>> BEGIN PROVIDED MATERIAL

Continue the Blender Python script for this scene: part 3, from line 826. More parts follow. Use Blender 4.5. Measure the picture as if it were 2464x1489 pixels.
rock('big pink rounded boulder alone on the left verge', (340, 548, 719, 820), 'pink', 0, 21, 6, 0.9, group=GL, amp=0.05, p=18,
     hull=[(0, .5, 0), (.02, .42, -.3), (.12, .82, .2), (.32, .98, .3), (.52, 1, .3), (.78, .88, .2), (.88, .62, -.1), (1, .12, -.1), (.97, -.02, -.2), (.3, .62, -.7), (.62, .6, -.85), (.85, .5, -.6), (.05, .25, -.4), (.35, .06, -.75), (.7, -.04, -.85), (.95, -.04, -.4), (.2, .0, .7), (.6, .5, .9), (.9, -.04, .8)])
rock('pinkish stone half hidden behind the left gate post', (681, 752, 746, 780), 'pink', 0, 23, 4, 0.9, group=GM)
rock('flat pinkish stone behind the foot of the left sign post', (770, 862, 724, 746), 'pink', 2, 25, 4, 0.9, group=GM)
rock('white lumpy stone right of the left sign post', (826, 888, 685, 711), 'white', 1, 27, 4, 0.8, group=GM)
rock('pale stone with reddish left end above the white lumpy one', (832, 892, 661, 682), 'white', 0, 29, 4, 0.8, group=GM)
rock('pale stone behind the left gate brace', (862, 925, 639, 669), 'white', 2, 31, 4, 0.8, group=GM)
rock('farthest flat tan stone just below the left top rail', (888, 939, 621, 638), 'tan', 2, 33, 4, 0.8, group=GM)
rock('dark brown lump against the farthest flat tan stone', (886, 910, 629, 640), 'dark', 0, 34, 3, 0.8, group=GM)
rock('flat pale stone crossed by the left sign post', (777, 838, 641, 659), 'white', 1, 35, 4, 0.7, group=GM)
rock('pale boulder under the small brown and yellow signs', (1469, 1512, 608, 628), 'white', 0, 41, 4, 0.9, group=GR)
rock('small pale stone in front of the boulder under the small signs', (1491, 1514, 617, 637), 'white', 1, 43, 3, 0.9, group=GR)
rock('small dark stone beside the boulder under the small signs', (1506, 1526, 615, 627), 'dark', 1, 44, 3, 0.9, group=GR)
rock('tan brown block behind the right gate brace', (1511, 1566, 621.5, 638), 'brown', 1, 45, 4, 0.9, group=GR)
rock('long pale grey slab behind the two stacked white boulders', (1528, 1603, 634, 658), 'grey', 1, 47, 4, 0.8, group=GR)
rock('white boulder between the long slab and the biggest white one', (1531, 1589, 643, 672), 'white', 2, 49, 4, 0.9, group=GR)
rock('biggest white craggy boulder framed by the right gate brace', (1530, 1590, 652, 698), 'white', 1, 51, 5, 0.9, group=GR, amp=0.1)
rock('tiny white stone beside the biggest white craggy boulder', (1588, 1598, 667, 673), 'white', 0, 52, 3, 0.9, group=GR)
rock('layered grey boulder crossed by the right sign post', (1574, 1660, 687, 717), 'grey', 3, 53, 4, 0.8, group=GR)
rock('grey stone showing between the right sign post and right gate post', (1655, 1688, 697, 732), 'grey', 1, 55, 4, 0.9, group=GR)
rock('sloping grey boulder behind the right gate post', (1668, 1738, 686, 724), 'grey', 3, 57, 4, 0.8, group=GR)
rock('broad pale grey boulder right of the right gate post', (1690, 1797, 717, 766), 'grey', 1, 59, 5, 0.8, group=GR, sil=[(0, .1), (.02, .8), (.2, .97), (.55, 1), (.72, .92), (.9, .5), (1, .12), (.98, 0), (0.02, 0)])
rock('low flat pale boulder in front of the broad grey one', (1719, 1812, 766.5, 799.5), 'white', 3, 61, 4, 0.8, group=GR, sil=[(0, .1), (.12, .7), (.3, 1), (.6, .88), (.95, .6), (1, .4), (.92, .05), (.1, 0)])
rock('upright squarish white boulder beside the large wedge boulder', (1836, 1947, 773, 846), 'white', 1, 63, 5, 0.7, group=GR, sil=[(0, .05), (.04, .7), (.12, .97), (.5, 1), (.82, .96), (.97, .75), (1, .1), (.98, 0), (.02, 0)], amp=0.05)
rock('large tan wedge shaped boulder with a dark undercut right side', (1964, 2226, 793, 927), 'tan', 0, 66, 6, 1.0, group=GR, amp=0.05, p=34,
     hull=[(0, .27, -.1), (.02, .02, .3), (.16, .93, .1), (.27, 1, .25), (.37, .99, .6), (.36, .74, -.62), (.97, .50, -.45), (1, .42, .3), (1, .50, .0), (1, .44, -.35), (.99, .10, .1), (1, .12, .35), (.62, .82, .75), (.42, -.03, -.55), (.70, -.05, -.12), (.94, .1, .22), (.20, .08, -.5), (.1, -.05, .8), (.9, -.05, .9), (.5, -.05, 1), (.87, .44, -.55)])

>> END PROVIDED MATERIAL

**WHAT IS NEEDED:** Print the whole listing exactly as it is.

**EXPECTED ANSWER:**
Continue the Blender Python script for this scene: part 3, from line 826. More parts follow. Use Blender 4.5. Measure the picture as if it were 2464x1489 pixels.
rock('big pink rounded boulder alone on the left verge', (340, 548, 719, 820), 'pink', 0, 21, 6, 0.9, group=GL, amp=0.05, p=18,
     hull=[(0, .5, 0), (.02, .42, -.3), (.12, .82, .2), (.32, .98, .3), (.52, 1, .3), (.78, .88, .2), (.88, .62, -.1), (1, .12, -.1), (.97, -.02, -.2), (.3, .62, -.7), (.62, .6, -.85), (.85, .5, -.6), (.05, .25, -.4), (.35, .06, -.75), (.7, -.04, -.85), (.95, -.04, -.4), (.2, .0, .7), (.6, .5, .9), (.9, -.04, .8)])
rock('pinkish stone half hidden behind the left gate post', (681, 752, 746, 780), 'pink', 0, 23, 4, 0.9, group=GM)
rock('flat pinkish stone behind the foot of the left sign post', (770, 862, 724, 746), 'pink', 2, 25, 4, 0.9, group=GM)
rock('white lumpy stone right of the left sign post', (826, 888, 685, 711), 'white', 1, 27, 4, 0.8, group=GM)
rock('pale stone with reddish left end above the white lumpy one', (832, 892, 661, 682), 'white', 0, 29, 4, 0.8, group=GM)
rock('pale stone behind the left gate brace', (862, 925, 639, 669), 'white', 2, 31, 4, 0.8, group=GM)
rock('farthest flat tan stone just below the left top rail', (888, 939, 621, 638), 'tan', 2, 33, 4, 0.8, group=GM)
rock('dark brown lump against the farthest flat tan stone', (886, 910, 629, 640), 'dark', 0, 34, 3, 0.8, group=GM)
rock('flat pale stone crossed by the left sign post', (777, 838, 641, 659), 'white', 1, 35, 4, 0.7, group=GM)
rock('pale boulder under the small brown and yellow signs', (1469, 1512, 608, 628), 'white', 0, 41, 4, 0.9, group=GR)
rock('small pale stone in front of the boulder under the small signs', (1491, 1514, 617, 637), 'white', 1, 43, 3, 0.9, group=GR)
rock('small dark stone beside the boulder under the small signs', (1506, 1526, 615, 627), 'dark', 1, 44, 3, 0.9, group=GR)
rock('tan brown block behind the right gate brace', (1511, 1566, 621.5, 638), 'brown', 1, 45, 4, 0.9, group=GR)
rock('long pale grey slab behind the two stacked white boulders', (1528, 1603, 634, 658), 'grey', 1, 47, 4, 0.8, group=GR)
rock('white boulder between the long slab and the biggest white one', (1531, 1589, 643, 672), 'white', 2, 49, 4, 0.9, group=GR)
rock('biggest white craggy boulder framed by the right gate brace', (1530, 1590, 652, 698), 'white', 1, 51, 5, 0.9, group=GR, amp=0.1)
rock('tiny white stone beside the biggest white craggy boulder', (1588, 1598, 667, 673), 'white', 0, 52, 3, 0.9, group=GR)
rock('layered grey boulder crossed by the right sign post', (1574, 1660, 687, 717), 'grey', 3, 53, 4, 0.8, group=GR)
rock('grey stone showing between the right sign post and right gate post', (1655, 1688, 697, 732), 'grey', 1, 55, 4, 0.9, group=GR)
rock('sloping grey boulder behind the right gate post', (1668, 1738, 686, 724), 'grey', 3, 57, 4, 0.8, group=GR)
rock('broad pale grey boulder right of the right gate post', (1690, 1797, 717, 766), 'grey', 1, 59, 5, 0.8, group=GR, sil=[(0, .1), (.02, .8), (.2, .97), (.55, 1), (.72, .92), (.9, .5), (1, .12), (.98, 0), (0.02, 0)])
rock('low flat pale boulder in front of the broad grey one', (1719, 1812, 766.5, 799.5), 'white', 3, 61, 4, 0.8, group=GR, sil=[(0, .1), (.12, .7), (.3, 1), (.6, .88), (.95, .6), (1, .4), (.92, .05), (.1, 0)])
rock('upright squarish white boulder beside the large wedge boulder', (1836, 1947, 773, 846), 'white', 1, 63, 5, 0.7, group=GR, sil=[(0, .05), (.04, .7), (.12, .97), (.5, 1), (.82, .96), (.97, .75), (1, .1), (.98, 0), (.02, 0)], amp=0.05)
rock('large tan wedge shaped boulder with a dark undercut right side', (1964, 2226, 793, 927), 'tan', 0, 66, 6, 1.0, group=GR, amp=0.05, p=34,
     hull=[(0, .27, -.1), (.02, .02, .3), (.16, .93, .1), (.27, 1, .25), (.37, .99, .6), (.36, .74, -.62), (.97, .50, -.45), (1, .42, .3), (1, .50, .0), (1, .44, -.35), (.99, .10, .1), (1, .12, .35), (.62, .82, .75), (.42, -.03, -.55), (.70, -.05, -.12), (.94, .1, .22), (.20, .08, -.5), (.1, -.05, .8), (.9, -.05, .9), (.5, -.05, 1), (.87, .44, -.55)])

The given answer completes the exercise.